Many thanks, folks.  Good listening to all.

OK folks, you’ve convinced me to reconsider.  I do not want to modify the speakers,  so it appears—as is often the case I found in my nearly eight decades—that the simplest course of action is most often the best answer.  I will, once I convince the wife, opt for a single tube amp; if something convinces me that I don’t have enough power, which is most unlikely, I could always buy a second identical amplifier or go to monoblocs.  I know there are LOTS of options out there.   Given my satisfaction with my Rogue preamp, I am considering either the Rogue Stereo 100 or the Atlas Magnum III and also the McIntosh MC 275 MKII, but the Cary CAD120S MKII also has caught my eye.

 

Any recommendations in the roughly $5000 and under range would be most welcome.  I prefer new equipment, preferably not made in Mainland China, as I don’t like supporting totalitarian regimes engaging in nefarious activities.

 

And, once again, thanks to all for your comments.  They have been most helpful.

Mike

Anybody here had any experience with the Cary CAD-120S II?  I know their preamps get very good reviews, but there is very little on the web regarding this power amplifier.
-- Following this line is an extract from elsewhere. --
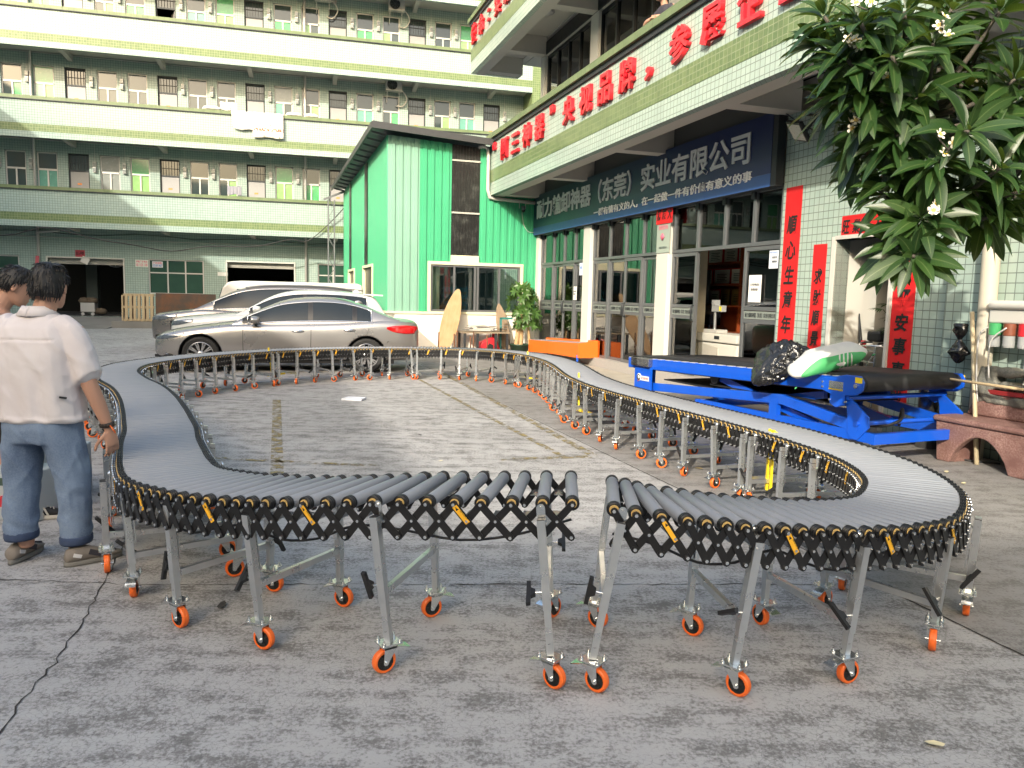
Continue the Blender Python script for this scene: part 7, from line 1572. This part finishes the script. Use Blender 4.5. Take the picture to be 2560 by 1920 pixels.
def car(name, label, x, y, rz, pm, L, hw, low, roof, glass_s, pillars, wheels, r=.335, belt=None, group=None, rail=False, sill=.22, wscr=.62, mirror=None, handles=(), seams=(), grey_sill=True):
    """s runs from nose (0) to tail (L); local x = L/2 - s; low: top line of the lower body, roof: top line of the cabin"""
    root = thing(name, label, 'car', (x, y, 0), rz, group)
    X = lambda s: L / 2 - s
    low = smooth_tab(low); roof = smooth_tab(roof, 6); hwT = smooth_tab(hw)
    b = MB(); N = 26; rings = []
    st = [0, .03, .10, .22] + [.22 + (L - .44) * k / N for k in range(1, N)] + [L - .22, L - .10, L - .03, L]
    for s in st:
        w = interp(hwT, s); t = interp(low, s); e = min(s, L - s); nose = max(0, 1 - e / .25)
        z0 = sill + .10 * nose ** 2; sh = t - .05 - .02 * nose
        mid = (z0 + sh) / 2
        h = [(0, z0), (w * .80, z0), (w * .955, z0 + .05), (w * .995, mid - .06), (w, mid + .08), (w * .985, sh - .07), (w * .945, sh), (w * .86, t - .012), (w * .45, t + .012), (0, t + .018)]
        ring = h + [(-a, c) for a, c in h[-2:0:-1]]
        rings.append([(X(s), a, c) for a, c in ring])
    b.loft(rings, 0, True, True)
    body = b.build('body', [pm, black_trim], root, None, True)
    m_ = body.modifiers.new('s', 'SUBSURF'); m_.levels = 2; m_.render_levels = 2
    evaluated(body)
    cut = MB()
    for s in wheels:
        for sd in (1, -1): cut.cyl((X(s), sd * .55, r), (X(s), sd * 1.3, r), r + .055, n=40, smooth=False)
    c_ = cut.build('arch_cutter', black_trim, root, None, True)
    m_ = body.modifiers.new('b', 'BOOLEAN'); m_.operation = 'DIFFERENCE'; m_.solver = 'EXACT'; m_.object = c_
    bpy.context.view_layer.update(); evaluated(body); bpy.data.objects.remove(c_)
    if body.data.materials.get('black_trim') is None: pass
    # cabin
    s0, s1 = roof[0][0], roof[-1][0]; n = 34; g = MB(); rows = []
    bl = belt or (lambda s: interp(low, s) - .02)
    for k in range(n + 1):
        s = s0 + (s1 - s0) * k / n; t = interp(roof, s); zb = min(bl(s), t - .01); w = interp(hwT, s); f = max(0, min(1, (t - zb) / .45))
        wt = w * (.90 - .20 * f); wb = w * .915
        z1 = zb + (t - zb) * .12; z2 = zb + (t - zb) * .86
        def wi(z): return wb + (wt - wb) * ((z - zb) / max(t - zb, .02)) ** 1.2
        h = [(wb, zb - .06), (wi(z1), z1), (wi(z2), z2), (wt - .02, t - .02 * f - .005), (wt * .72, t + .012 * f), (0, t + .025 * f)]
        rows.append([(X(s), a, c) for a, c in h] + [(X(s), -a, c) for a, c in h[-2::-1]])
    m = len(rows[0]); V = [p for r_ in rows for p in r_]; F = []; MI = []
    ws1 = [s for s, z in roof if z > max(q[1] for q in roof) - .10][0]; bk0 = [s for s, z in roof if z > max(q[1] for q in roof) - .12][-1]
    for k in range(n):
        sm = s0 + (s1 - s0) * (k + .5) / n
        for j in range(m - 1):
            side_band = j in (1, m - 3); top_band = 2 < j < m - 4 or j in (3, 4, 5, 6)
            mi = 0
            if side_band and glass_s[0] < sm < glass_s[1] and not any(a < sm < c for a, c in pillars): mi = 1
            elif side_band and glass_s[0] - .02 < sm < glass_s[1]: mi = 2
            elif j in (4, 5) and (sm < ws1 or sm > bk0): mi = 1
            F.append((k * m + j, (k + 1) * m + j, (k + 1) * m + j + 1, k * m + j + 1)); MI.append(mi)
    g.add(V, F, 0, True); g.m = MI; cab = g.build('cabin', [pm, car_glass, black_trim], root)
    bm = bmesh.new(); bm.from_mesh(cab.data); bmesh.ops.recalc_face_normals(bm, faces=bm.faces); bm.to_mesh(cab.data); bm.free()
    # trim around the side glass, on both sides
    for sd in (1, -1):
        j1 = 1 if sd == 1 else m - 2; j2 = 2 if sd == 1 else m - 3
        ks = [k for k in range(n + 1) if glass_s[0] - .05 < s0 + (s1 - s0) * k / n < glass_s[1] + .05]
        lo_ = [Vector(rows[k][j1]) for k in ks]; hi_ = [Vector(rows[k][j2]) for k in ks]
        t_ = MB(); t_.tube(lo_ + hi_[::-1] + [lo_[0]], .013, 6); t_.build('window_trim', chrome, root)
        for s in seams:
            ln = MB(); pts_ = []
            for q in range(9):
                z = sill + .06 + (bl(s[0]) - .02 - sill - .06) * q / 8; ss_ = s[0] + (s[1] - s[0]) * (1 - q / 8) ** 2
                w = interp(hwT, ss_); z0 = sill; sh = interp(low, ss_) - .05; mid = (z0 + sh) / 2
                prof = [(z0 + .05, w * .955), (mid - .06, w * .993), (mid + .08, w * .997), (sh - .07, w * .984), (sh, w * .945)]
                pts_.append((X(ss_), sd * (interp(prof, z) - .001), z))
            ln.add([(a - .005, b_ * 1.01, c_) for a, b_, c_ in pts_] + [(a + .005, b_ * 1.01, c_) for a, b_, c_ in pts_], [(i, i + 1, i + 10, i + 9) for i in range(8)]); o_ = ln.build('door_seam', black_trim, root); sw_ = o_.modifiers.new('w', 'SHRINKWRAP'); sw_.target = body; sw_.offset = .0015
        for s, z in handles:
            w = interp(hwT, s); h_ = MB(); h_.lathe([(.001, -.115), (.02, -.09), (.028, 0), (.02, .09), (.001, .115)], 10, 0, Matrix.Translation((X(s), sd * (w * .99 + .004), z)) @ Matrix.Rotation(pi / 2, 4, 'Y')); h_.build('door_handle', chrome, root)
        if mirror:
            s, z = mirror; w = interp(hwT, s); h_ = MB()
            rg = [[(X(s) + .07 - q * .05 + .0, sd * (w + .05 + .11 * cos(a * pi / 6) * (1 - .12 * q)), z + .075 * sin(a * pi / 6) * (1 - .1 * abs(q - 1))) for a in range(12)] for q in range(4)]
            h_.loft(rg, 0); h_.bar((X(s), sd * (w - .1), z - .06), (X(s), sd * (w + .05), z - .05), .05, .035, 1); h_.build('wing_mirror', [pm, black_trim], root)
        for s in wheels: wheel_parts(root, X(s), sd * (interp(hwT, s) - .125), r, sd)
        if rail:
            ks = [k for k in range(n + 1) if ws1 - .1 < s0 + (s1 - s0) * k / n < bk0 + .1]
            t_ = MB(); t_.tube([Vector(rows[k][3 if sd == 1 else m - 4]) + Vector((0, 0, .03)) for k in ks], .02, 6); t_.build('roof_rail', frame_grey, root)
    ia = MB()
    for s in wheels: ia.box(X(s) - r - .04, X(s) + r + .04, -.58, .58, .15, 2 * r + .02)
    ia.box(X(L - .5), X(.5), -.75, .75, sill - .05, sill + .04); ia.build('underbody', black_trim, root)
    return root, X, hwT, low
def lamp(root, X, pts, w, mat_, name, sd):
    """lamp lens: a strip bent round the corner; pts = (s, half width, z low, z high)"""
    body = [c for c in root.children if c.name.startswith('body')][0]
    P = catmull(pts, 6); b = MB(); V = []; R_ = 6
    for s, yy, a, c in P:
        for q in range(R_ + 1): V.append((X(s) + .01, sd * yy, a + (c - a) * q / R_))
    b.add(V, [(i * (R_ + 1) + q, (i + 1) * (R_ + 1) + q, (i + 1) * (R_ + 1) + q + 1, i * (R_ + 1) + q + 1) for i in range(len(P) - 1) for q in range(R_)], 0, True)
    o = b.build(name, mat_, root); w_ = o.modifiers.new('w', 'SHRINKWRAP'); w_.target = body; w_.offset = .007; o.modifiers.new('t', 'SOLIDIFY').thickness = .006; return o
HD = atan2(.21, .977); RZC = pi + HD                          # heading: nose towards the left
silver = paint('champagne_silver_paint', (.36, .345, .335), .7, .3); whitep = paint('white_car_paint', (.58, .60, .60), 0, .25); greyp = paint('grey_mpv_paint', (.23, .215, .205), .7, .3); vanw = paint('white_van_paint', (.60, .58, .54), 0, .35)
# sedan: left side faces the camera
L = 4.94
root, X, hwT, low = car('parked_sedan', 'champagne silver sedan parked nearest the back conveyor', -4.43, 15.40, RZC, silver, L,
    [(0, .60), (.06, .72), (.25, .85), (.7, .91), (1.5, .93), (3.6, .93), (4.4, .90), (4.75, .82), (4.9, .72), (4.94, .64)],
    [(0, .60), (.05, .68), (.25, .76), (.8, .86), (1.5, .945), (2.2, .955), (3.3, .985), (4.2, 1.045), (4.6, 1.03), (4.86, 1.0), (4.94, .90)],
    [(1.42, .93), (1.75, 1.11), (2.25, 1.33), (2.65, 1.405), (3.05, 1.425), (3.45, 1.40), (3.85, 1.30), (4.2, 1.15), (4.55, 1.03)],
    (1.66, 4.02), [(2.80, 2.90), (3.66, 3.70)], (.86, 3.90), .335, lambda s: .90 + .022 * (s - 1.5), mirror=(1.85, 1.0), handles=((2.62, .80), (3.58, .83)), seams=((1.62, 1.62), (2.86, 2.84), (3.95, 3.45)))
for sd in (1, -1):
    lamp(root, X, [(.02, .58, .63, .70), (.06, .715, .62, .72), (.2, .83, .62, .745), (.42, .895, .66, .755), (.58, .912, .72, .765)], 0, lamp_glass, 'headlight', sd)
    lamp(root, X, [(4.30, .918, .86, .90), (4.45, .905, .80, .93), (4.65, .866, .77, .945), (4.82, .79, .77, .935), (4.93, .66, .78, .915)], 0, red_lens, 'taillight', sd)
    g = MB(); g.bar((X(.02), sd * .62, .30), (X(.35), sd * .88, .31), .03, .05, 0); g.bar((X(.03), sd * .60, .345), (X(.3), sd * .855, .345), .02, .02, 1); g.build('bumper_intake', [black_trim, chrome], root)
    pass
g = MB(); g.box(X(.0) - .02, X(.0) + .015, -.42, .42, .48, .68); g.build('grille', black_trim, root)
g = MB(); g.box(X(0) - .01, X(0) + .05, -.23, .23, .36, .48); g.build('front_plate', mat('blue_plate', (.02, .06, .3), .4), root)
g = MB(); g.lathe([(.06, 0), (.03, .05), (.001, .07)], 10, 0, Matrix.Translation((X(3.75), 0, 1.33)) @ Matrix.Diagonal((1.8, .5, 1, 1))); g.build('shark_fin', silver, root)
# suv
L = 4.72
root, X, hwT, low = car('parked_suv', 'white sport utility car parked between the silver sedan and the grey van', -5.35, 17.9, RZC, whitep, L,
    [(0, .62), (.06, .75), (.25, .87), (.8, .93), (3.9, .94), (4.4, .90), (4.65, .82), (4.72, .74)],
    [(0, .78), (.05, .88), (.25, .93), (.9, 1.0), (1.45, 1.05), (2.4, 1.06), (3.8, 1.10), (4.5, 1.12), (4.66, 1.08), (4.72, .98)],
    [(1.40, 1.02), (1.75, 1.22), (2.2, 1.45), (2.6, 1.545), (3.1, 1.57), (3.7, 1.555), (4.2, 1.50), (4.45, 1.40), (4.62, 1.12)],
    (1.72, 4.25), [(2.80, 2.88), (3.72, 3.80)], (.88, 3.74), .36, lambda s: 1.0 + .02 * (s - 1.4), mirror=(1.85, 1.14), handles=((2.6, .92), (3.55, .95)), seams=((1.6, 1.6), (2.84, 2.82)))
for sd in (1, -1): lamp(root, X, [(.02, .60, .76, .86), (.06, .745, .75, .89), (.25, .86, .77, .91), (.52, .91, .84, .925)], 0, lamp_glass, 'headlight', sd)
g = MB(); g.box(X(.0) - .03, X(0) + .03, -.5, .5, .55, .85); g.build('grille', black_trim, root)
g = MB(); g.lathe([(.07, 0), (.035, .06), (.001, .09)], 10, 0, Matrix.Translation((X(4.0), 0, 1.53)) @ Matrix.Diagonal((1.8, .5, 1, 1))); g.build('shark_fin', whitep, root)
g = MB(); g.bar((X(4.15), 0, 1.515), (X(4.6), 0, 1.50), 1.25, .03); g.build('roof_spoiler', whitep, root)
# mpv
L = 5.2
root, X, hwT, low = car('parked_minivan', 'long metallic grey minivan parked behind the white sport utility car', -6.5, 20.0, RZC, greyp, L,
    [(0, .62), (.06, .75), (.3, .88), (.9, .93), (4.6, .93), (5.0, .88), (5.16, .80), (5.2, .74)],
    [(0, .80), (.05, .90), (.3, .96), (.9, 1.04), (1.3, 1.09), (2.4, 1.06), (4.2, 1.09), (5.0, 1.10), (5.14, 1.05), (5.2, .95)],
    [(1.0, 1.05), (1.5, 1.30), (2.0, 1.54), (2.5, 1.655), (3.1, 1.69), (3.9, 1.69), (4.5, 1.655), (4.85, 1.58), (5.0, 1.40), (5.15, 1.12)],
    (1.5, 4.75), [(2.55, 2.62), (3.9, 3.97)], (.95, 4.0), .35, lambda s: 1.02 + .01 * (s - 1.4), rail=True, seams=((1.55, 1.55), (2.6, 2.58)))
for sd in (1, -1): lamp(root, X, [(.03, .62, .78, .86), (.1, .79, .78, .89), (.35, .89, .80, .92), (.65, .92, .86, .94)], 0, lamp_glass, 'headlight', sd)
for sd in (1, -1): lamp(root, X, [(4.95, .885, .95, 1.2), (5.1, .82, .95, 1.2)], 0, red_lens, 'taillight', sd)
g = MB(); g.bar((X(4.7), 0, 1.635), (X(5.12), 0, 1.60), 1.2, .035); g.build('roof_spoiler', greyp, root)
# van
van = thing('parked_van', 'boxy white van parked farthest back behind the other cars', 'car', (-6.7, 23.3, 0), RZC)
b = MB(); prof = [(2.1, .25), (2.1, 1.0), (2.05, 1.15), (1.9, 1.62), (1.75, 1.78), (1.4, 1.82), (-1.9, 1.82), (-2.05, 1.76), (-2.1, 1.0), (-2.1, .25)]
b.loft([[(x, yy * (1 if z < 1.1 else .95), z) for x, z in prof] for yy in (-.83, .83)], 0, False, True); o = b.build('body', vanw, van, None, True); bevel(o, .06, 3, 25)
for sd in (1, -1):
    b = MB(); b.add([(1.62, sd * .802, 1.08), (.95, sd * .802, 1.08), (.95, sd * .795, 1.58), (1.5, sd * .795, 1.58)], [(0, 1, 2, 3)]); b.add([(.85, sd * .802, 1.08), (-.4, sd * .802, 1.08), (-.4, sd * .795, 1.58), (.85, sd * .795, 1.58)], [(0, 1, 2, 3)]); o = b.build('window', car_glass, van); o.modifiers.new('t', 'SOLIDIFY').thickness = .02; o.modifiers['t'].offset = 0
    for xx in (1.35, -1.3): wheel_parts(van, xx, sd * .72, .31, sd, 8)
b = MB(); b.add([(2.07, -.66, 1.14), (2.07, .66, 1.14), (1.93, .62, 1.58), (1.93, -.62, 1.58)], [(0, 1, 2, 3)]); o = b.build('windscreen', car_glass, van); o.modifiers.new('t', 'SOLIDIFY').thickness = .03; o.modifiers['t'].offset = 0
First off, I want to thank everyone who commented and offered advice. I had no idea that there were so many different small manufacturers of such good and highly-recommended equipment.  With a bit more money, my choice would have been very perplexing.  As it is, I chose the Rogue Audio Stereo 100 Dark, based on personal recommendations, recommendations from here on Audiogon, and reading a number of reviews.  I also contacted Rogue Audio and talked with Nick at Rogue Audio, who explained the differences between the plain and Dark models of the Stereo 100, and also said that the large majority of the Stereo 100 have recently been the dark version.  Given my experience first with the RP-1 and now the RP-7 preamplifiers, I decided the Stereo 100 Dark would be it, given the moderate efficiency of the Fyne Audio F702 speakers (92 db) and the modest size of our living/listening room (12+ x ~22, with 8-foot ceilings.

  And I have NOT been disappointed, and, at even just first listening, I am far from disappointed.  The switch from the Benchmark AHB2–an excellent amplifier—is astounding.  The sounds is so much more “musical,” open, airy, “real.”  The music seems to have much more “presence.”  Listening first to some Moody Blues, Beethoven’s 6th Symphony—both on quality CDs, and then an LP of Lincoln Mayorga and a friends (Volume III), the highs are clear and distinct, separation and lateral location of instruments is distinct, mid-bass is very tight with no unexpected hangover.  Placement of instruments front-to-back also has great depth.   Having attended many live classical concerts, I am initially struck by the realism achieved by this amplifier/preamp combination, especially at moderately—not “crazy”—high levels.  This is going to take much more serious listening … which also will be incredibly enjoyable.